Adopter l’accord de proximité et l’accord selon le sens
Les grammairiens ne s’y sont d’ailleurs que fort peu opposés, la syllepse, très ancienne, continue à être utilisée, sans que cela nous préoccupe le moins du monde.
Oublier l’Homme
L’utilisation par les philosophes du terme l’homme, dénote que leur discours ne parlent pas des femmes, à ceci près que certains d’entre eux emploient majoritairement le pluriel les hommes. La “Déclaration des droits de l’homme et du citoyen” de 1789, suivie en 1848 de la “Définition du suffrage universel”, excluent volontairement la moitié de la population française. Le H majuscule qui nous vient de 1898, date de la naissance de la Ligue des droits de l’Homme, n’y change rien. Il faut attendre 1948 avec la déclaration universelle des droits qualifiés d’humains pour que les femmes soient incluses. Il est temps que l’on transforme des appellations telles que “les sciences de l’homme” ou “la fondation Nicolas Hulot pour la nature et l’homme”.
Utiliser le pluriel pour parler des vrais gens
Tout comme l’emploi de “l’homme”, l’utilisation du masculin singulier, comme l’acheteur, le consommateur, le téléspectateur… est tout à fait dangereux et véhicule des représentations fausses, car sociologiquement les personnes qu’elles incarnent sont des femmes, des hommes (sans évoquer leur situation sociale ou leur couleur de peau). Et que penser d’appellations comme “la ménagère de moins de cinquante ans” sinon qu’elles enferment encore plus les femmes dans les représentations mentales du rôle qu’on a conçu pour elles…

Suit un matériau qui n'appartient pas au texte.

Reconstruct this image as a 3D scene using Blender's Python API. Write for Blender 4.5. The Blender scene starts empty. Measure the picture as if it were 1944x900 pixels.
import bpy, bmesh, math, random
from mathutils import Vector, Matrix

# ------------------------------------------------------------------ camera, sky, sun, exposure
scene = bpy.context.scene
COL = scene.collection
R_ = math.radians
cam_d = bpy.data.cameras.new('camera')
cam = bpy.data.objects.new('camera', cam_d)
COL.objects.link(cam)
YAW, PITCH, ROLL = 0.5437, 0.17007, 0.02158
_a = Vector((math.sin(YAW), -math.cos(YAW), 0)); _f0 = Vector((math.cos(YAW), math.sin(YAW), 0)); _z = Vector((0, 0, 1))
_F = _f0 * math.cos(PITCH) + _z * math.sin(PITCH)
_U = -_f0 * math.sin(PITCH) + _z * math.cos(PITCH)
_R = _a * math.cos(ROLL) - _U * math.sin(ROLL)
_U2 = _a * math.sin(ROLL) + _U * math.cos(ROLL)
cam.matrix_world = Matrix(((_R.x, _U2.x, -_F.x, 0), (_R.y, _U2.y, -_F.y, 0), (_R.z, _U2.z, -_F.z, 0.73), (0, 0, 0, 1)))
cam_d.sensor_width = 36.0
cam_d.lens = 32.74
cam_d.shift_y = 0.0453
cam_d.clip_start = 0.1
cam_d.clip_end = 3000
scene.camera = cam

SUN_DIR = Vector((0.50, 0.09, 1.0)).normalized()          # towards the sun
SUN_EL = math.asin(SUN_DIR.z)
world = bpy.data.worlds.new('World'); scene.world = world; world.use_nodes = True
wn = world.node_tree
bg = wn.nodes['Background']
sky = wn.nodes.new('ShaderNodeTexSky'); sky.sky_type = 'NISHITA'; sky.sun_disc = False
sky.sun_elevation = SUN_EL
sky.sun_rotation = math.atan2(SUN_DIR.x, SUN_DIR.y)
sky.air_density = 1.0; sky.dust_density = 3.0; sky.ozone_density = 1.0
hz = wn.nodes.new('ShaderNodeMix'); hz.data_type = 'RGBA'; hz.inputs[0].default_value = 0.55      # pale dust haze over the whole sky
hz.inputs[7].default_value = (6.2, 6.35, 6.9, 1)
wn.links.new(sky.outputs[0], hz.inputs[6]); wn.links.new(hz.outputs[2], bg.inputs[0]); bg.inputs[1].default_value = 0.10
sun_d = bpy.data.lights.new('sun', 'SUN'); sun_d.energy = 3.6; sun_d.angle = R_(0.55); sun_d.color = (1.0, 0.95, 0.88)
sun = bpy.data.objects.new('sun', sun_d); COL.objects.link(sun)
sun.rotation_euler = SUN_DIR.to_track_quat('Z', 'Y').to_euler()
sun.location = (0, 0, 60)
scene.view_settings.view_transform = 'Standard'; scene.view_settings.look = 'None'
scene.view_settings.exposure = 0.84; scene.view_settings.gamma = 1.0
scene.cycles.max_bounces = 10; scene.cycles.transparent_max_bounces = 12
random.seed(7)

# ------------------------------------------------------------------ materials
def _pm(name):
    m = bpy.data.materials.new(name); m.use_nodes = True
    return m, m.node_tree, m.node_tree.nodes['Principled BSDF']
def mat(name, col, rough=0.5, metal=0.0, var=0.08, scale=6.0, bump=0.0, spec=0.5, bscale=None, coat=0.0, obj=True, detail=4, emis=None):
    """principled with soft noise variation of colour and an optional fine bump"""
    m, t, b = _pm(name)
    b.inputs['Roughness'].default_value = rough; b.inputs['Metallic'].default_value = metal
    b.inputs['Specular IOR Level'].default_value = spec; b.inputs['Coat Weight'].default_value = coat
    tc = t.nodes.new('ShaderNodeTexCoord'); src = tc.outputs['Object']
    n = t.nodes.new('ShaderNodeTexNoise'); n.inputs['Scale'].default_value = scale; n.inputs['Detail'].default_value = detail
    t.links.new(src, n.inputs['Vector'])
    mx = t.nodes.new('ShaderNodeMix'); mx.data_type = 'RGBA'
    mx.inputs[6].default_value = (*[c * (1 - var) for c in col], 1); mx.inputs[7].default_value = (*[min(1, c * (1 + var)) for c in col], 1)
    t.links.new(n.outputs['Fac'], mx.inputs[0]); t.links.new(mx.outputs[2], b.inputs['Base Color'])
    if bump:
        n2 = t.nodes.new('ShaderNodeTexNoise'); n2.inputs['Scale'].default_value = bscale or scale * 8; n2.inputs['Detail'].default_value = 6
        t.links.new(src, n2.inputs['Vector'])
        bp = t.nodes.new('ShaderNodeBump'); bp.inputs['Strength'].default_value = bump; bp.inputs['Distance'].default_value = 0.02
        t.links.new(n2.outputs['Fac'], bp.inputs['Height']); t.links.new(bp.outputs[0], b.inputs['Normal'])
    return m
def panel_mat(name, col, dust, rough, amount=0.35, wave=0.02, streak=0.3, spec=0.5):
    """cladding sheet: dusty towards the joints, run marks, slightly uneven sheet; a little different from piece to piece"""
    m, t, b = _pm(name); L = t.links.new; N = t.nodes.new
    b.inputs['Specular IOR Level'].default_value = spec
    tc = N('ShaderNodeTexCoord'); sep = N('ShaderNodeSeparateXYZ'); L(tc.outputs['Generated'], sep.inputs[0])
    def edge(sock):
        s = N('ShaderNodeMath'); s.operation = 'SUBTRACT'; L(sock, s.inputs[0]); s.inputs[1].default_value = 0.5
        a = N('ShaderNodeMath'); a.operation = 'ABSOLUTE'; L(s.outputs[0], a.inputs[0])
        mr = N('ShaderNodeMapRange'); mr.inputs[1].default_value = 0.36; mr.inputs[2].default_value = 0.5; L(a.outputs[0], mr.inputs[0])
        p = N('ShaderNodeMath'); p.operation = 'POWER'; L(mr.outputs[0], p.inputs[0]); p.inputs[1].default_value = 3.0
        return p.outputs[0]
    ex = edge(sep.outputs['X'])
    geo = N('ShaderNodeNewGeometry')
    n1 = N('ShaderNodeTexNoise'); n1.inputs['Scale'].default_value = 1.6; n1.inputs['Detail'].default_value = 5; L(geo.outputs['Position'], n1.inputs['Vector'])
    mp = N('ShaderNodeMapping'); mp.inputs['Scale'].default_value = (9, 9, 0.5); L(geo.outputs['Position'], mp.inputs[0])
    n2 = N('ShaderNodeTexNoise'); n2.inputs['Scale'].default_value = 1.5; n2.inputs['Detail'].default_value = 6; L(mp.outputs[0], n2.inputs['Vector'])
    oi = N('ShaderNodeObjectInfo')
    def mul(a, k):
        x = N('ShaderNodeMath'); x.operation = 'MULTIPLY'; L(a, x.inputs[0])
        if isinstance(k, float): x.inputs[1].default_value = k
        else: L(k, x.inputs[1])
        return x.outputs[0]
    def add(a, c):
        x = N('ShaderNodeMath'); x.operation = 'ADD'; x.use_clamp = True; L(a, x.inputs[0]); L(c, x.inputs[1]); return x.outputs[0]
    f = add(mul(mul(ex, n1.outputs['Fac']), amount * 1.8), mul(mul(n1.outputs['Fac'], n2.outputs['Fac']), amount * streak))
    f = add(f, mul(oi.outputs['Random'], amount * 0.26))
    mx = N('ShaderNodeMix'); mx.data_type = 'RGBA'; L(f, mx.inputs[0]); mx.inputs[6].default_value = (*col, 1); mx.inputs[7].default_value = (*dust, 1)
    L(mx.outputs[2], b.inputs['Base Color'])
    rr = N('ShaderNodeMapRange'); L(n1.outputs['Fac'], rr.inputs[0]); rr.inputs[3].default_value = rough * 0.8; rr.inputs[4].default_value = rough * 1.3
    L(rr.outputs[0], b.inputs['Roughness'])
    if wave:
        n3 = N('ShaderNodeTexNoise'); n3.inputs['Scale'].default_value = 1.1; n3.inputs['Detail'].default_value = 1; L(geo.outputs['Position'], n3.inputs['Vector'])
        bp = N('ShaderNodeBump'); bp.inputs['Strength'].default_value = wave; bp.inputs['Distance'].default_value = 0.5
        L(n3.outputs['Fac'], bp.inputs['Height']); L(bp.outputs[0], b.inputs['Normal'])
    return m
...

L’écriture inclusive : abréviations, ordre alphabétique, combinaisons de procédés…
Toutes les techniques ci-dessus sont praticables à l’oral comme à l’écrit. Pour les énoncés écrits, depuis une vingtaine d’années, pour aller vers plus d’égalité et gagner du temps, de la place, on a cherché et expérimenté des troncatures particulières : deux mots en un seul en combinant le féminin et le masculin (quand ils ont un radical commun) en enserrant un signe entre les deux. Le signe intercalé entre les deux parties a pu être des parenthèses “intellectuel(le)” qui ont l’inconvénient de minorer ce qui est à l’intérieur, la barre oblique “intellectuel/le”, qui induit une opposition entre les termes, le trait d’union “intellectuel-le” qui comme son nom l’indique unit, la majuscule “intellectuelLE” qui donne l’impression d’une plus grande importance au féminin, le point bas “intellectuel.le”, qui est déjà utilisé dans notre langue écrite. Tous ces signes sont utilisés mais présentent des inconvénients.
C’est ainsi que le point médian, encore non utilisé dans notre langue, peut paraître un des meilleurs signes. Non connoté négativement ou positivement puisque tout neuf, il ne présente que la difficulté d’être peu accessible sur nos claviers, (plus pour longtemps si l’on en croit les présentations de nouveaux matériels). En attendant, il existe des raccourcis clavier (touche alt+183) et on peut tout à fait créer une “correction automatique” pour se simplifier les choses. Le point médian doit être unique en cas de pluriel ; le second point que l’on voit parfois avant le s est un “héritage” des parenthèses parce qu’elles étaient deux, on a eu tendance à mettre deux traits d’union et maintenant deux points médians mais cela, outre le fait que cela disloque le mot, met la finale féminine entre deux et ne porte pas la marque du pluriel. Avec le point médian unique, le masculin et le féminin ont “poids égal” en cela que le masculin débute parce qu’il est plus court et le féminin termine, “ferme”, parce qu’il a une ou deux lettres de plus.
Simple et essentiel
Adopter ces pratiques pour rendre notre langage inclusif est simple, à la portée de tout le monde. Dénoncer et surmonter le sexisme en modifiant notre langage, c’est reconquérir un espace de liberté et si cette reconquête était insignifiante, on ne connaîtrait pas toutes ces réactions d’hostilité. Pratiquer le langage inclusif, c’est opérer un changement très important, c’est envisager les relations entre les sexes de façon différente. Toutes les luttes pour davantage d’égalité sont nécessaires, celle du langage, matériau de créations et de construction de la pensée, accompagne les autres, emparons-nous en.
Joëlle Lavoute
Éliane Viennot, Le langage inclusif : pourquoi, comment, Éditions iXe, 2018, 144 p., 15 €.